London Stadium woes have died down as West Ham fans enjoy a winning feeling

An improved side has helped the atmosphere this year

A crowdsourced report from Football Ground Map has concluded that the London Stadium has the worst atmosphere of the 20 Premier League clubs. Granted the new stadium will never match the claustrophobic and hostile ambience of Upton Park, but is it really that bad?

Football Ground Map compile their data from a network of fans who rate stadia across the world on criteria such as view (ours is fourth worst in the league), atmosphere (the worst now Spurs have moved) and police (second worst). These factors help to make up a damning summary of the London Stadium – the fourth worst stadium in the entire Premier League.

The biggest issue with the London Stadium is well known, the fans are too far from the pitch to influence the game. This has been exacerbated by spending our first two Stratford seasons battling relegation and the board have been vilified for moving the team from it’s historic home.
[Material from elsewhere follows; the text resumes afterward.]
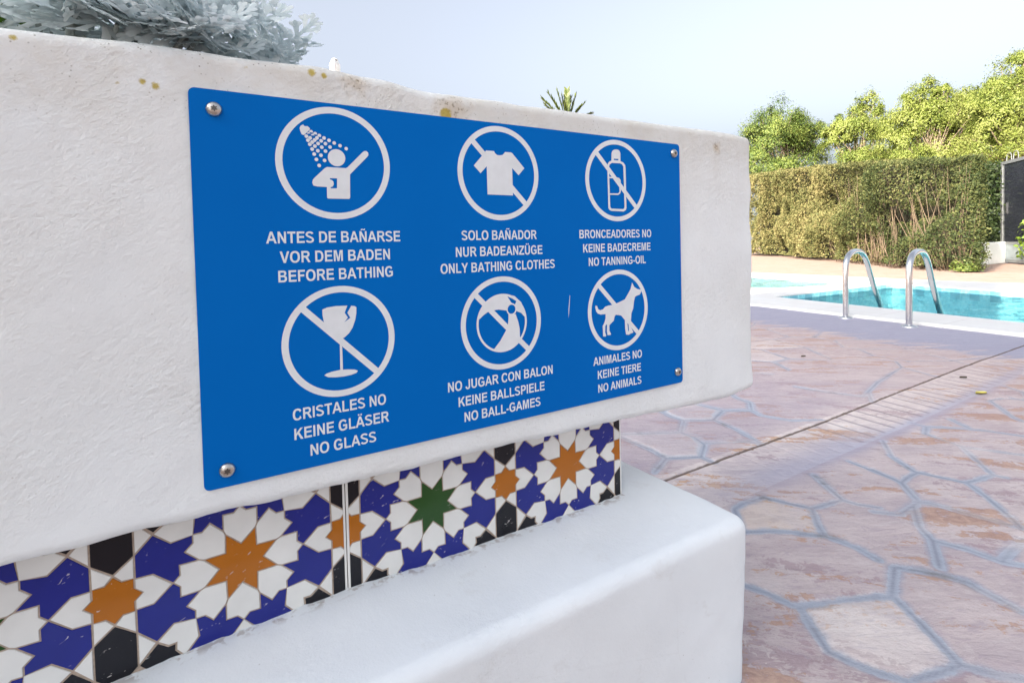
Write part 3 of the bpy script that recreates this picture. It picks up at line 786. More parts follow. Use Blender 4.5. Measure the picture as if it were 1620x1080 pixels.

Non-Hammer fans might not have been aware of the depth of fans’ anger until it all boiled over in March 2018, during a game that was supposed to be remembered for commemorating the 25th anniversary of Bobby Moore’s death. With relegation a real possibility and the crushing 1-4 defeat to 18th place Swansea City still fresh in the memory; the tension boiled over to the pitch after the Hammers went a goal down to Burnley.

Chaos was triggered, with at least four instances of fans invading the pitch and disrupting the game, in shameful, chaotic scenes. By full-time the misery of the 0-3 scoreline suitably matched the despair of the fanbase. The sight of a despondent Trevor Brooking in the stands watching rogue fans scuffling with Mark Noble will live long in the memory.

One year later and the improvement on the pitch has been dramatic. The club unveiled the Billy Bonds Stand in front of close to 60,000 jubilant supporters, with an emphatic 2-0 win; in what Mark Noble described as the ‘perfect weekend’. The big difference? Wins. Prior to the Newcastle game we hadn’t lost at home since December, and left the stadium with our team in ninth position, relegation a distant possibility.

New manager Manuel Pellegrini has worked wonders with his squad; simply, going to football matches and watching your team win has given the London Stadium a renewed sense of vigor. It’s harder to gripe if you’ve just watched your team win.

Pellegrini is taking the club in a brave new direction which involves skillful build-up play, and novel ideas like scoring more goals than the opponent.
To their credit the Davids appear to be listening to fans and have proposed moving the lower tiers of the Sir Trevor Brooking and Bobby Moore stands four metres closer to the action.

This would be a welcome change, as compared to Upton Park the fan’s distance from the pitch feels cavernous. In terms of prestige, the London Stadium is fantastic and the transport links from Stratford far exceed Upton Park, a station never designed to handle 35,000 fans.

I’ll never forget the first time I walked into the London Stadium for the inaugural game against NK Domzale, I was in awe by how many fans were in the stadium. From an architectural perspective, seeing 53,914 Hammers fans in our new home stadium was awe-inspiring.

People don’t often mention that we have the fourth largest stadium in England, and if the Davids follow through with their plan to expand the capacity to 66,000 we’d eclipse Spurs. It might take awhile for the stadium to be adapted for football, but the London Stadium has added to the reputation of the club.

Without an ambitious stadium it’s hard to imagine us attracting the likes of Pellegrini. Don’t forget that the City of Manchester Stadium experienced significant teething issues, but contributed to Manchester City’s multi-billion pound takeover. It’s been over a year since the London Stadium witnessed its darkest day during the Burnley chaos.

Since then the atmosphere has improved, primarily due to the Irons miraculously turning into a good team. The reaction of fans in the stands mirrors the success of the team on the pitch.

The future feels bright, with a strong squad and excellent manager behind us, as well as promises from the owners to address the stadium’s issues. It no longer feels like we are stuck with the stadium but are moving in a positive direction as a club.